Powell quoted the late David Bowie, who said, “I don’t know where I’m going from here, but I promise it won’t be boring.”

“I am confident that whatever the future holds for this class, we will take risks, embrace failure and seek out a new and exciting world with determination and resilience.”

Superintendent Pamela Angelakis said the class, made up of 87 young women, 93 young men, and includes four sets of twins, has untapped potential, and that their futures are bright, and their journeys have only just begun.

Angelakis shared some words of wisdom and advice — follow the golden rule by treating others the way you want to be treated; take chances, and don’t let the fear of failure, which can be seen as an opportunity, hold you back in any aspect of your life; and quoting Mahatma Gandhi: “Be the change you wish to see in the world,” adding that if change begins from within, you can change the world.

“It has been an honor to be a small part of your journey through the Swampscott Public Schools,” Angelakis said. “Remember, wherever life takes you, you’ll always be part of the Big Blue.”

William Chan, a STEM teacher who gave the faculty address, said he and the Class of 2017 came to Swampscott High School at the same time four years ago — with the graduates as freshmen and him as a newly recruited teacher from Boston Public Schools.

“The Class of 2017 will always have a very special place in my heart,” Chan said.

He said the Class of 2017’s strength is its tenacity, and rather than defining the word by a dictionary, he said an example of it was shown by the New England Patriots coming back to win the Super Bowl after being down 21-3 at halftime. Similarly, he said, the graduating class has shown they have the right stuff — they’ve got that tenacity and grit.

Caroline Munnelly, class president, said she has calculated that the graduates have spent four years at the school, translating to 720 days and 259,200 minutes. She said those tedious, gratifying minutes have shaped them in one way or another, and that the students are not the same people that they were freshman year.

Next year, she said the graduates will see their closest classmates and friends, who have been only a car ride away and that they saw every day in the school’s halls and classrooms, be hundreds of miles away. She said the thought is scary, and that fear of the future and fear of what comes next is natural.

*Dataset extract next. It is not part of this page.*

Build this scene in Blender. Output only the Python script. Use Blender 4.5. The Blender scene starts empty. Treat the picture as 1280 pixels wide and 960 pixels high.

But, Munnelly said everyone in the class of 2017 has the courage to continue, whether that means taking on massive amounts of student loans for college, going into a trade and working toward it, or putting their lives on the line for their country.

Munnelly urged her fellow graduates to have the courage to live in the minutes they experience and not dwell on the ones they cannot change, or fear the minutes that are in their future.

“It’s time to go our separate ways and make the most of the minutes that we have,” Munnelly said.